Another tough reality dawning on students is the possibility that they may not get paid for their summer internships. The Tepper School's Keeley is putting together a résumé book of students who are willing to take unpaid internships for the summer, which he plans to distribute to the school's alumni. The book will be distributed a month earlier than normal this year, and he hopes employers will be receptive, he says.
"Some of these companies have laid off so many people it would almost be, at best, embarrassing to bring in an intern," he says. "Their employees can say, 'You're bringing in interns and you laid me off?' These are huge issues these companies are dealing with."
At some schools, faculty members are hoping that they can lend students a helping hand. At Darden, a half-dozen faculty members have expressed interest in creating paid research assistant jobs for students.

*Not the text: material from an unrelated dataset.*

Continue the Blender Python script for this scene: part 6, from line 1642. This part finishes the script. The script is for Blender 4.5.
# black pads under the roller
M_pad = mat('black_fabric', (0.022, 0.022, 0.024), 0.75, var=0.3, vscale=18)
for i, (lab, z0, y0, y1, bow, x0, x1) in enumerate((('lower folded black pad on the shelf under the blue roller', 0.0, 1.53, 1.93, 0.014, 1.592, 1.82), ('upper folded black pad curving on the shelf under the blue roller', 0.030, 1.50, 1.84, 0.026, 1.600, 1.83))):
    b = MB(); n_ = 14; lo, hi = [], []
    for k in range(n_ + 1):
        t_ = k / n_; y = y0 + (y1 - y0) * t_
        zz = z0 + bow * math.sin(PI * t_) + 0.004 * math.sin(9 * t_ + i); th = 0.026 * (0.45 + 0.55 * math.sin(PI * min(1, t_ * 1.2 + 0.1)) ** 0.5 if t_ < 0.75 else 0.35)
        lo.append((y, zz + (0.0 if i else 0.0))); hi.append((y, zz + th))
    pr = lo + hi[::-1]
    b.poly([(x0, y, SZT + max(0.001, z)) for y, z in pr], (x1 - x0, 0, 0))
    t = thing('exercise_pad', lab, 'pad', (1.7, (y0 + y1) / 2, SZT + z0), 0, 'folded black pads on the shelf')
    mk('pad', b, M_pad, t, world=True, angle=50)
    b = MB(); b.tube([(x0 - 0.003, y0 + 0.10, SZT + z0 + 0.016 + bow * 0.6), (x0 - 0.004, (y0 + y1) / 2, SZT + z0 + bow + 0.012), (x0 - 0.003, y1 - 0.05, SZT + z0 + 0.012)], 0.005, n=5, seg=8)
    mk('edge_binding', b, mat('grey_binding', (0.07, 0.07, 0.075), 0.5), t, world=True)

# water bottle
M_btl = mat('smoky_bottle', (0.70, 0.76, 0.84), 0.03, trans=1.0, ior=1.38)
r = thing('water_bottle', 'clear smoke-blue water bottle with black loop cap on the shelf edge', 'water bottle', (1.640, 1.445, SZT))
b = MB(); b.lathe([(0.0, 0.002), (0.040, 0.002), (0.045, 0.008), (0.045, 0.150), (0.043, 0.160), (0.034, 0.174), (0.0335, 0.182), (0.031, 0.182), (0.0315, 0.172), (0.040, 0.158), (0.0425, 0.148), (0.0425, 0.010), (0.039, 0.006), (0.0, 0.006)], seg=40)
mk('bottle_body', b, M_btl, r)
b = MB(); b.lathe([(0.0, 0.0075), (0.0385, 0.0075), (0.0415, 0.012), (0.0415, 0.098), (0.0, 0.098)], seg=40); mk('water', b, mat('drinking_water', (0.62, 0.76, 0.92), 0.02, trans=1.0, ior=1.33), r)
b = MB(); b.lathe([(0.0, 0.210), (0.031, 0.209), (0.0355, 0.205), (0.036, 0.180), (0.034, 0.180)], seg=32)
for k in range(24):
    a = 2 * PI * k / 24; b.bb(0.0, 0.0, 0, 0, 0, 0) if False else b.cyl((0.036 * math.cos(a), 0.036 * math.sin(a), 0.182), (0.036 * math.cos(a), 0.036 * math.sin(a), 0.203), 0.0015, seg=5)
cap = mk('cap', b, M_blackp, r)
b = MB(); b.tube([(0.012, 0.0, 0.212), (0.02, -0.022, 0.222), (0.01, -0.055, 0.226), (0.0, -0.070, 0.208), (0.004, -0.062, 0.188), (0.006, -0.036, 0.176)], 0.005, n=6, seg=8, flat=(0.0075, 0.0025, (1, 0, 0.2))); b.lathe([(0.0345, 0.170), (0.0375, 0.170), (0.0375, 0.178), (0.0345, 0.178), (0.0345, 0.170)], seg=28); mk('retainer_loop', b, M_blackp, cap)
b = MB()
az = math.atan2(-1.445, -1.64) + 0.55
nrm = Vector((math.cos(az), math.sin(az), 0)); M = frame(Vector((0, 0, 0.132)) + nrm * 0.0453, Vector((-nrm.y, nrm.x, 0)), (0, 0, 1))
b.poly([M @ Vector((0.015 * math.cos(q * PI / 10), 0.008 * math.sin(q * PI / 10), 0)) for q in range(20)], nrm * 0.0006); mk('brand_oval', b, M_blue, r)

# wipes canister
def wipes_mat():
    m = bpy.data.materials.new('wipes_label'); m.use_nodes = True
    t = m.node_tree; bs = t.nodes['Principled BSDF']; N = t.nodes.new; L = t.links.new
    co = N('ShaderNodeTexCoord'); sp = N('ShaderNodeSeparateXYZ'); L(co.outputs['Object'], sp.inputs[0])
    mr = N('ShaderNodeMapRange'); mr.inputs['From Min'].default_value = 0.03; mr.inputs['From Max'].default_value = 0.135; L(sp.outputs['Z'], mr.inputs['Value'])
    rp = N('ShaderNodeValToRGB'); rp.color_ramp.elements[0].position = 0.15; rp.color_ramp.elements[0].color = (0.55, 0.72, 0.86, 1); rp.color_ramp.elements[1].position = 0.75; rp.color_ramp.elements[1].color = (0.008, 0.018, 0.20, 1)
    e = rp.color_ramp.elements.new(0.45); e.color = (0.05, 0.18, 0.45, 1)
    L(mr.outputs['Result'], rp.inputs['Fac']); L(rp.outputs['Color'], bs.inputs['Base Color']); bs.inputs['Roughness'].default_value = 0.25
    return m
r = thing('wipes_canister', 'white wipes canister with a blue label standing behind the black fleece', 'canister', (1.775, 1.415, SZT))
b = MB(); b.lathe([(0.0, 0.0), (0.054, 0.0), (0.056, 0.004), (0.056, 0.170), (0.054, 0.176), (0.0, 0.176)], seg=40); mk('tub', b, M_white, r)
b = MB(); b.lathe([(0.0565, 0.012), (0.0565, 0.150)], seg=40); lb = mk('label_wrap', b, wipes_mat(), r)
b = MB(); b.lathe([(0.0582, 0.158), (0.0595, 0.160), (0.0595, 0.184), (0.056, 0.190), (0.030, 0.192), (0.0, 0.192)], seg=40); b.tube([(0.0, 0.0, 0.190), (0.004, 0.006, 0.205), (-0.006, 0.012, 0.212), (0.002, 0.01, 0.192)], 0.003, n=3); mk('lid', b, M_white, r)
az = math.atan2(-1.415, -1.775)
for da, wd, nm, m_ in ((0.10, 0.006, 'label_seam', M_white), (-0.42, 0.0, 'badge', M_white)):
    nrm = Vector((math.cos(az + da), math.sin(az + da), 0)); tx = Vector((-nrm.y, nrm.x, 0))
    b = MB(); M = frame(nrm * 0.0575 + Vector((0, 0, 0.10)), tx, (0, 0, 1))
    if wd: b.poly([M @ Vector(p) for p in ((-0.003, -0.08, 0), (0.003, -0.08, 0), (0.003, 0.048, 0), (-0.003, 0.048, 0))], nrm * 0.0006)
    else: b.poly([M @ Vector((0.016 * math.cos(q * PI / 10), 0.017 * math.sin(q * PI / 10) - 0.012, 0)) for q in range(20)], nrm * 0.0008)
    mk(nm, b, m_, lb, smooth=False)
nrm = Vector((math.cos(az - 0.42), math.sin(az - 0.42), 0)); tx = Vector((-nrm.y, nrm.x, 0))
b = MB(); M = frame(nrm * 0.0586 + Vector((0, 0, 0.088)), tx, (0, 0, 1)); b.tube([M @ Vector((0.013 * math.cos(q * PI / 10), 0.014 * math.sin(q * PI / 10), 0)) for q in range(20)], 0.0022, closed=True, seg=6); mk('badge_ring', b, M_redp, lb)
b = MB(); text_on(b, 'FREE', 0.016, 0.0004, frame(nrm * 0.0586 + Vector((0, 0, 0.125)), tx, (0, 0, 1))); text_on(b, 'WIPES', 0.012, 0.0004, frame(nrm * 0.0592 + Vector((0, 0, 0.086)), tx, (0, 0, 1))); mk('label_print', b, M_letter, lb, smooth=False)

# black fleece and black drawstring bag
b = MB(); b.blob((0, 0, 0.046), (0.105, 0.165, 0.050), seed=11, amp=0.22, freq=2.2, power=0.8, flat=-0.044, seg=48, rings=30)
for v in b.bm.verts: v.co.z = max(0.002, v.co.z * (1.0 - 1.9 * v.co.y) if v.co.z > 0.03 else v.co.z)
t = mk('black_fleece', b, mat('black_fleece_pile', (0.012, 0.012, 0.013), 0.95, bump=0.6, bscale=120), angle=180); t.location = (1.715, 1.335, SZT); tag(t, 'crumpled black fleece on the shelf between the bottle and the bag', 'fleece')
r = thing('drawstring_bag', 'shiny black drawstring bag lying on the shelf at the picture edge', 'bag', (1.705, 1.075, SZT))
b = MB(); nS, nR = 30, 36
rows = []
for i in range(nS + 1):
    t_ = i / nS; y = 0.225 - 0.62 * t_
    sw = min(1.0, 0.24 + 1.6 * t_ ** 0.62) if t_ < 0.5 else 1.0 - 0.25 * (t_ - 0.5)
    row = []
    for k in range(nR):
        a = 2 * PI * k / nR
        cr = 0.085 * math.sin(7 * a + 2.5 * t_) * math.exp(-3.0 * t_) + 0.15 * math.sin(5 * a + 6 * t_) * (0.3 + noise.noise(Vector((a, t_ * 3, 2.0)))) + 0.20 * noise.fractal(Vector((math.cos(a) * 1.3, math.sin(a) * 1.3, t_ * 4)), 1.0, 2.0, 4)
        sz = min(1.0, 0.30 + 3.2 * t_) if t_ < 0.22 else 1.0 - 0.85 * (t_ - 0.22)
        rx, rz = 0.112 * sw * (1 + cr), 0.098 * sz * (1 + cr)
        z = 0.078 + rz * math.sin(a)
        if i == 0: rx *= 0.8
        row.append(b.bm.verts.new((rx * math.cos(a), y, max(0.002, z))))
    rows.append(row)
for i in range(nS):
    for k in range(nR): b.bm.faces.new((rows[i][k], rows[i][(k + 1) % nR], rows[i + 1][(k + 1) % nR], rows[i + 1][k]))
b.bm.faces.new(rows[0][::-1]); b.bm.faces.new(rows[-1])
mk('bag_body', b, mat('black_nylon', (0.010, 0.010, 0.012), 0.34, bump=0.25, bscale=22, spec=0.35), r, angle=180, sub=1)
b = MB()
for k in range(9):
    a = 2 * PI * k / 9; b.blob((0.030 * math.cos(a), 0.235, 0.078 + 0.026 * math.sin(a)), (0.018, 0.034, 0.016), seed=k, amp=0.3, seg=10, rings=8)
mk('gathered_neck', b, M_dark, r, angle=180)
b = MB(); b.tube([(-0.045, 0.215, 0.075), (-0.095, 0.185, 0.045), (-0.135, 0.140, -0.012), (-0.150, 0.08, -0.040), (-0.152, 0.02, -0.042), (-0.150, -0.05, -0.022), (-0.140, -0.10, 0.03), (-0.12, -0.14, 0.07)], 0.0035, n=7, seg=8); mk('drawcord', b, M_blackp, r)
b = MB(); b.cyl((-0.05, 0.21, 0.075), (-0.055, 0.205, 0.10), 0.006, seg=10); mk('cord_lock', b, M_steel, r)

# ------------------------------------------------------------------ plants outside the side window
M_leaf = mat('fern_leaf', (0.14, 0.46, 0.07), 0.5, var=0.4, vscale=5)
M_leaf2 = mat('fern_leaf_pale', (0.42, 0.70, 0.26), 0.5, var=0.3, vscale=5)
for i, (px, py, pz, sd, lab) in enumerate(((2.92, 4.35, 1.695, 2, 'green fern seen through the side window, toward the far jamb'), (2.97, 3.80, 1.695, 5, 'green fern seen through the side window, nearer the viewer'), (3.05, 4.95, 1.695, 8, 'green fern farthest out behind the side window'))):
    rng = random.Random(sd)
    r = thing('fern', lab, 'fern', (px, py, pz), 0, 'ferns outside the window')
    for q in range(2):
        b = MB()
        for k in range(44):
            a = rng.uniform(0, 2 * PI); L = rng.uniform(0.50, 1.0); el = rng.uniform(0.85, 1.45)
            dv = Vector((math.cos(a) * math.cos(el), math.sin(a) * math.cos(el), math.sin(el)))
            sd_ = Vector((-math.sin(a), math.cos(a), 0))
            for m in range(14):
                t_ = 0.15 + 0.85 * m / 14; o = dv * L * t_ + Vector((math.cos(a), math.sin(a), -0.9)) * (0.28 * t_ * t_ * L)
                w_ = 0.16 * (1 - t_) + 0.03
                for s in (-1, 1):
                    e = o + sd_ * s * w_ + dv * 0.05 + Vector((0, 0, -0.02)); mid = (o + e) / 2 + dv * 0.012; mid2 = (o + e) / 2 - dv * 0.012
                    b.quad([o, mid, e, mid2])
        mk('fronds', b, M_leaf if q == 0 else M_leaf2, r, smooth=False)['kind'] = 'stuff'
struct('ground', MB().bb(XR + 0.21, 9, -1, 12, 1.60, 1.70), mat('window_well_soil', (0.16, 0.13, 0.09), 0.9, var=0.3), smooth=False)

Jack Oakes, Darden's career-services director, says he expects students will take them up on their offers this year, especially because nearly 40% of the class was still looking for internships as of late March.
"In years past, some students have scoffed a little bit at the prospect of working at their own B-school," he says. "But now students are expressing interest in these types of internships."
Peter Boatwright, an associate professor of marketing at Tepper, recently posted an internship on the school's career-services job board, asking for an MBA student to assist him with a textbook on pricing he's writing this summer. While he is hopeful that he will get a response, he expects it will be a last resort for most students.
"I'm still not viewing my textbook internship as exactly what they would want," Boatwright says. "If they come to talk to me, I'll suggest that they might want to wait until they are pretty confident they are not getting an opportunity."
Amanda Ott, 25, a first-year master in computational finance student at Tepper, says she is still holding out for the right job opportunity. She's been looking for a position in quantitative research or financial modeling at a financial firm since December, and has had about six interviews with companies all over the country.
"I was hoping that it wouldn't take this long," she says. "I knew this year would be a little bit harder to find something, so I'm just putting myself out there and trying to get some hits."
Damast is a reporter for BusinessWeek.com.